Pinacoteca: Novas luzes sobre Almeida Jr.

Folha de São Paulo - Segunda-feira, dia 22 de janeiro de 2007

seg, 22/01/2007 - 11h13 | Do Portal do Governo

Folha de São Paulo

Famoso por suas cenas caipiras, pintor ganha mostra na Pinacoteca com 120 trabalhos que revelam a variedade de sua obra

FABIO CYPRIANO

DA REPORTAGEM LOCAL

Na Exposição Universal de 1899, em Paris, para a qual foi construída a Torre Eiffel, uma obra bem menos impactante criou polêmica muito distante dali. “Caipiras Negaceando”, pintura de Almeida Júnior, exposta no pavilhão brasileiro, foi comprada, por sete contos, pela Academia de Belas Artes do Rio de Janeiro, provocando a revolta da elite paulista.

“Essa obra, feita por iniciativa do próprio Almeida Júnior, é a que dá início aos retratos de caipiras que ele fez. Os paulistanos se revoltaram com a compra, pois queriam que São Paulo fosse a capital cultural do Brasil e perderam a oportunidade de adquirir uma obra significativa de um paulista”, conta Maria Cecília de França Lourenço, curadora de “Almeida Júnior – Um Criador de Imaginários”, mostra que é inaugurada no próximo dia 25 na Pinacoteca do Estado. A exposição conta com 120 obras do artista, entre as 300 já catalogadas.

“Caipiras Negaceando” é também o início de uma imagem recorrente que a curadora pretende desmontar na exposição -a idéia de que Almeida Júnior fosse um pintor do ambiente caipira paulista, o que já não seria pouco, levando-se em conta que sua produção concentra-se no século 19, quando a elite costuma ser o tema da maior parte das pinturas.

Nascido em Itu, em 1850, Almeida Júnior estuda pintura e desenho na Academia Nacional de Belas Artes, no Rio, entre 1869 e 1874, retornando depois à sua terra natal. Lá, durante uma visita ao interior de d. Pedro 2º, recebe uma bolsa de estudos do próprio imperador e vive na Europa entre 1876 e 1882. “Ele é um artista sintonizado com seu tempo. Depois de viver em Paris, vai para Milão, onde estuda visualidade, e, quando retorna ao Brasil, decide viver em São Paulo, onde poderia ganhar melhor como pintor”, conta Lourenço.

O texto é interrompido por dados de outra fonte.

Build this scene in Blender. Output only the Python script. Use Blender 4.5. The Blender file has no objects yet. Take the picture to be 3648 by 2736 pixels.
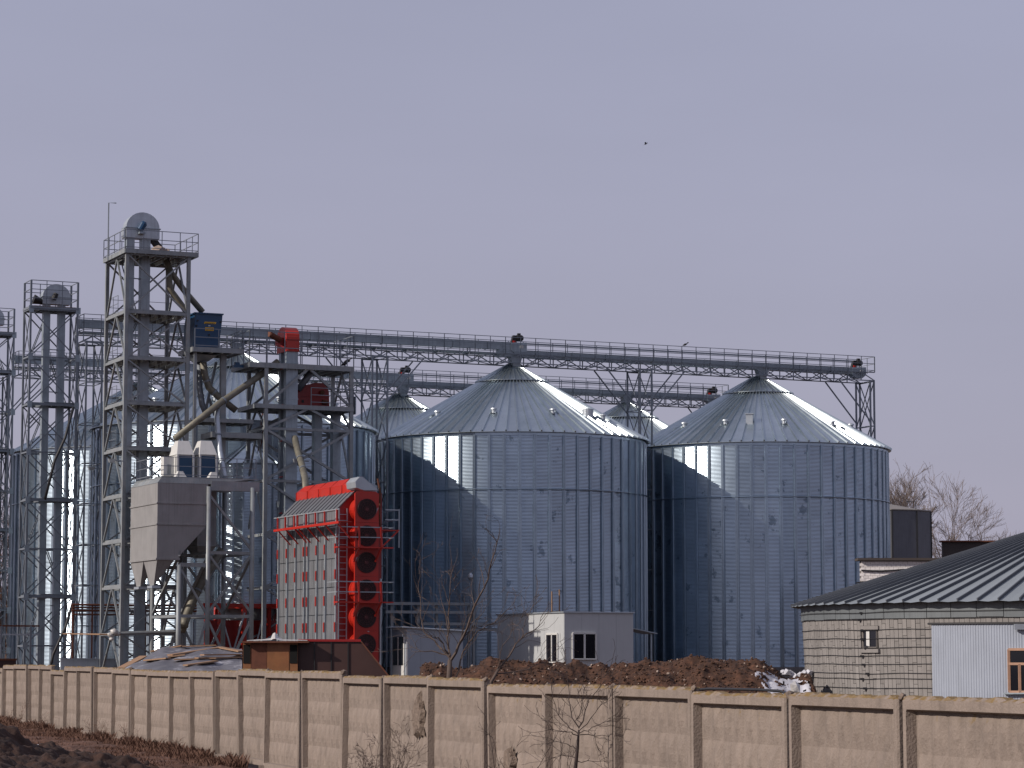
import bpy, math, random
from mathutils import Vector, Matrix, noise
random.seed(7)
R = math.radians
# ------------------------------------------------------------------ camera, light, exposure
sc = bpy.context.scene
CZ = 3.0                                   # eye height over the ground outside the fence
FPX, CX, CY = 9480.0, 1824.0, 1368.0       # focal length and centre in photograph pixels
TILT = math.atan(982 / FPX)
cam_d = bpy.data.cameras.new("camera"); cam = bpy.data.objects.new("camera", cam_d)
sc.collection.objects.link(cam); sc.camera = cam
cam.location = (0, 0, CZ); cam.rotation_euler = (R(90) + TILT, 0, 0)
cam_d.sensor_width = 36; cam_d.lens = 36 * FPX / 3648
cam_d.clip_start = 0.5; cam_d.clip_end = 6000
SUN_DIR = Vector((-math.sin(R(65.7)) * math.cos(R(28.7)), -math.cos(R(65.7)) * math.cos(R(28.7)), math.sin(R(28.7))))
world = bpy.data.worlds.new("World"); sc.world = world; world.use_nodes = True
wn, wl = world.node_tree.nodes, world.node_tree.links
bg = wn["Background"]
sky = wn.new("ShaderNodeTexSky"); sky.sky_type = 'NISHITA'; sky.sun_disc = False
sky.sun_elevation = R(28.7); sky.sun_rotation = R(180 + 65.7)
sky.air_density = 1.0; sky.dust_density = 3.0; sky.ozone_density = 2.0
hz = wn.new("ShaderNodeMixRGB"); hz.blend_type = 'MIX'; hz.inputs[0].default_value = 0.88
wl.new(sky.outputs[0], hz.inputs[1]); hz.inputs[2].default_value = (3.66, 3.60, 4.95, 1)
gm = wn.new("ShaderNodeNewGeometry"); sx = wn.new("ShaderNodeSeparateXYZ"); wl.new(gm.outputs['Incoming'], sx.inputs[0])
el = wn.new("ShaderNodeMapRange"); el.inputs[1].default_value = 0.0; el.inputs[2].default_value = -0.28; wl.new(sx.outputs['Z'], el.inputs[0])
tint = wn.new("ShaderNodeMixRGB"); tint.inputs[1].default_value = (4.08, 3.84, 4.85, 1); tint.inputs[2].default_value = (3.74, 3.84, 5.15, 1); wl.new(el.outputs[0], tint.inputs[0])
cm = wn.new("ShaderNodeMapping"); cm.inputs['Scale'].default_value = (2, 2, 7); wl.new(gm.outputs['Incoming'], cm.inputs[0])
cn = wn.new("ShaderNodeTexNoise"); cn.inputs['Scale'].default_value = 1.6; cn.inputs['Detail'].default_value = 5; wl.new(cm.outputs[0], cn.inputs['Vector'])
cr = wn.new("ShaderNodeMapRange"); cr.inputs[1].default_value = .3; cr.inputs[2].default_value = .7; cr.inputs[3].default_value = .955; cr.inputs[4].default_value = 1.045; wl.new(cn.outputs['Fac'], cr.inputs[0])
cs = wn.new("ShaderNodeVectorMath"); cs.operation = 'SCALE'; wl.new(tint.outputs[0], cs.inputs[0]); wl.new(cr.outputs[0], cs.inputs['Scale'])
wl.new(cs.outputs[0], hz.inputs[2]); wl.new(hz.outputs[0], bg.inputs[0]); bg.inputs[1].default_value = 0.10
sd = bpy.data.lights.new("sun", 'SUN'); sun = bpy.data.objects.new("sun", sd); sc.collection.objects.link(sun)
sd.energy = 4.2; sd.angle = R(0.53); sd.color = (1.0, 0.90, 0.80)
sun.rotation_euler = (-SUN_DIR).to_track_quat('-Z', 'Y').to_euler()
sc.view_settings.view_transform = 'Standard'; sc.view_settings.look = 'None'
sc.view_settings.exposure = 0.0; sc.view_settings.gamma = 1.0; sc.view_settings.use_curve_mapping = False
sc.cycles.max_bounces = 6

# ------------------------------------------------------------------ frames
A = R(24.3); ca, sa = math.cos(A), math.sin(A)       # the plant is laid out on a grid turned by A
S2W = Matrix.Translation((0, 168, CZ)) @ Matrix.Rotation(A, 4, 'Z')
W2S = S2W.inverted()
def ray(px, py):
    x = (px - CX) / FPX; y = -(py - CY) / FPX
    return Vector((x, math.cos(TILT) - y * math.sin(TILT), math.sin(TILT) + y * math.cos(TILT)))
def sv(px, py, v):                                   # sight line meets the plane v = const (site frame)
    o = W2S @ Vector((0, 0, CZ)); d = (W2S.to_3x3() @ ray(px, py)); t = (v - o.y) / d.y; return o + d * t
def su(px, py, u):
    o = W2S @ Vector((0, 0, CZ)); d = (W2S.to_3x3() @ ray(px, py)); t = (u - o.x) / d.x; return o + d * t
def at(px, py, Y):                                   # world point at depth Y
    d = ray(px, py); return Vector((0, 0, CZ)) + d * (Y / d.y)
def V(*a): return Vector(a)

# ------------------------------------------------------------------ mesh building
class MB:
    def __init__(s): s.v = []; s.f = []
    def add(s, vs, fs):
        n = len(s.v); s.v += [Vector(p) for p in vs]; s.f += [[i + n for i in f] for f in fs]; return s
    def box(s, a, b):
        x0, y0, z0 = [min(a[i], b[i]) for i in range(3)]; x1, y1, z1 = [max(a[i], b[i]) for i in range(3)]
        return s.add([(x0,y0,z0),(x1,y0,z0),(x1,y1,z0),(x0,y1,z0),(x0,y0,z1),(x1,y0,z1),(x1,y1,z1),(x0,y1,z1)],
                     [(3,2,1,0),(4,5,6,7),(0,1,5,4),(1,2,6,5),(2,3,7,6),(3,0,4,7)])
    def beam(s, a, b, w, h=None, up=(0, 0, 1)):
        a, b = Vector(a), Vector(b); h = h or w; d = (b - a).normalized(); up = Vector(up)
        if abs(d.dot(up)) > .95: up = Vector((0, 1, 0)) if abs(d.y) < .9 else Vector((1, 0, 0))
        x = d.cross(up).normalized(); y = x.cross(d).normalized(); x *= w / 2; y *= h / 2
        return s.add([a-x-y, a+x-y, a+x+y, a-x+y, b-x-y, b+x-y, b+x+y, b-x+y],
                     [(3,2,1,0),(4,5,6,7),(0,1,5,4),(1,2,6,5),(2,3,7,6),(3,0,4,7)])
    def path(s, pts, rs, n=8, cap=True):
        pts = [Vector(p) for p in pts]
        if not isinstance(rs, (list, tuple)): rs = [rs] * len(pts)
        base = len(s.v); ref = Vector((0.31, 0.52, 0.8))
        for i, p in enumerate(pts):
            d = (pts[min(i+1, len(pts)-1)] - pts[max(i-1, 0)]).normalized()
            x = d.cross(ref); x = (x if x.length > .05 else d.cross(Vector((1, 0, 0)))).normalized(); y = d.cross(x)
            for k in range(n):
                a = 2 * math.pi * k / n; s.v.append(p + (x * math.cos(a) + y * math.sin(a)) * rs[i])
        for i in range(len(pts) - 1):
            for k in range(n):
                q = base + i * n; s.f.append([q + k, q + (k+1) % n, q + n + (k+1) % n, q + n + k])
        if cap:
            s.f.append([base + k for k in range(n)][::-1]); s.f.append([base + (len(pts)-1) * n + k for k in range(n)])
        return s
    def tube(s, a, b, r, r2=None, n=10): return s.path([a, b], [r, r if r2 is None else r2], n)
    def prism(s, poly, ext):                           # poly: 3-D outline, ext: extrusion vector
        n = len(poly); e = Vector(ext); p = [Vector(q) for q in poly]
        return s.add(p + [q + e for q in p], [list(range(n))[::-1], list(range(n, 2*n))] + [[i, (i+1) % n, n + (i+1) % n, n + i] for i in range(n)])
    def frustum(s, lo, hi):                            # lo, hi: (x0,x1,y0,y1,z)
        q = lambda r: [(r[0],r[2],r[4]),(r[1],r[2],r[4]),(r[1],r[3],r[4]),(r[0],r[3],r[4])]
        return s.add(q(lo) + q(hi), [(3,2,1,0),(4,5,6,7),(0,1,5,4),(1,2,6,5),(2,3,7,6),(3,0,4,7)])
    def lump(s, c, r, seed=0, flat=.7):
        c = Vector(c); n = len(s.v)
        for q in ICO_V: 
            k = .75 + .5 * noise.noise(Vector(q) * 1.3 + Vector((seed * 3.1, seed, 0)))
            s.v.append(c + Vector((q[0] * r * k, q[1] * r * k, q[2] * r * k * flat)))
        s.f += [[i + n for i in f] for f in ICO_F]; return s
    def mesh(s, name, off=(0, 0, 0), smooth=False):
        off = Vector(off); m = bpy.data.meshes.new(name)
        m.from_pydata([tuple(p - off) for p in s.v], [], s.f); m.update()
        if smooth: m.polygons.foreach_set('use_smooth', [True] * len(m.polygons))
        return m
import bmesh as _bm
_b = _bm.new(); _bm.ops.create_icosphere(_b, subdivisions=1, radius=1)
ICO_V = [tuple(v.co) for v in _b.verts]; ICO_F = [[v.index for v in f.verts] for f in _b.faces]; _b.free()

def link(o): sc.collection.objects.link(o); return o
def tagit(o, label=None, cat=None, group=None, kind=None):
    for k, x in (('label', label), ('category', cat), ('group', group), ('kind', kind)):
        if x: o[k] = x
    return o
class Thing:
    """A top-level thing. frame 's': coordinates are (u, v, height over the eye) on the plant's grid; 'w': world."""
    def __init__(s, name, label, cat, o, frame='s', group=None, kind=None):
        s.o = Vector(o); s.e = link(bpy.data.objects.new(name, None)); s.e.empty_display_size = .3
        s.e.matrix_world = (S2W if frame == 's' else Matrix()) @ Matrix.Translation(s.o)
        tagit(s.e, label, cat, group, kind)
    def part(s, name, mb, mat, parent=None, label=None, smooth=False, kind=None):
        o = link(bpy.data.objects.new(name, mb.mesh(name, s.o, smooth))); o.data.materials.append(mat)
        o.parent = parent or s.e; tagit(o, label, kind=kind); return o
    def inst(s, name, mesh, mat4, parent=None, label=None):
        o = link(bpy.data.objects.new(name, mesh)); o.parent = parent or s.e; o.matrix_local = mat4
        tagit(o, label); return o
def single(name, mb, mat, o, label=None, cat=None, frame='s', group=None, kind=None, smooth=False):
    o = Vector(o); ob = link(bpy.data.objects.new(name, mb.mesh(name, o, smooth))); ob.data.materials.append(mat)
    ob.matrix_world = (S2W if frame == 's' else Matrix()) @ Matrix.Translation(o)
    return tagit(ob, label, cat, group, kind)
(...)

A primeira obra que se vê na mostra, a reprodução de “Aurora”, pintura do teto da casa da então mecenas dona Veridiana, de 1884, já aponta para a diversidade temática que a curadora pretende imprimir à obra de Almeida Júnior (incluindo suas obras sacras, como “Cristo Crucificado”). “Em “Aurora”, nós vemos crianças, mulheres mais liberadas, músicos e uma visão científica da natureza”, afirma a curadora.

As crianças em “Aurora” prenunciam a temática do primeiro módulo da mostra, “Tempo Humano”, na qual jovens e idosos estão retratados em pinturas como sinal da passagem do tempo. “Gostaria que as pessoas esquecessem que são obras do século 19 e olhassem para sua própria visualidade. Ele vai tratar as cores como os modernos, sobrepondo, por exemplo, branco sobre branco em alguns trabalhos desse conjunto”, avalia Lourenço.

O segundo módulo, “Natureza e Cotidiano”, apresenta paisagens. “A graça é ver o que não foi visto dele. Todo mundo acha que só Georg Grimm [1846-1887] foi um grande paisagista, mas Almeida também foi.”

Já o terceiro módulo, “Trabalhos em Contraste”, opõe as obras do artista que abordam a cidade de São Paulo, com sua modernidade nascente, e a vida caipira do interior, fazendo com que a parte mais reconhecida da obra de Almeida Júnior apareça apenas no final da mostra. A curadoria, que conta também com Ana Paula Nascimento, decompõe algumas obras, entre elas “Caipiras Negaceando”, apresentando a tela e ampliando partes dela.

Finalmente, a mostra é encerrada com o módulo “Espaço para a Vida Moderna”, onde se destaca a presença feminina nas pinturas e a forma como são elaboradas. E o acervo da Pinacoteca, no segundo andar, foi também modificado para conter parte desse módulo, incluindo pinturas de artistas contemporâneos.

“Até 1838, para se ler um livro, era necessário pedir autorização. As mulheres nem sequer podiam ler. Nas pinturas de Almeida Júnior, sempre há mulheres lendo, de cabelo curto, representando estrangeiras ou prostitutas. Isso mostra que ele se cercava de mulheres bem mais liberais”, diz Lourenço. O artista podia estar próximo de mulheres libertárias, mas de homens nem tanto, já que morreu cedo, aos 49 anos, vítima de um crime passional.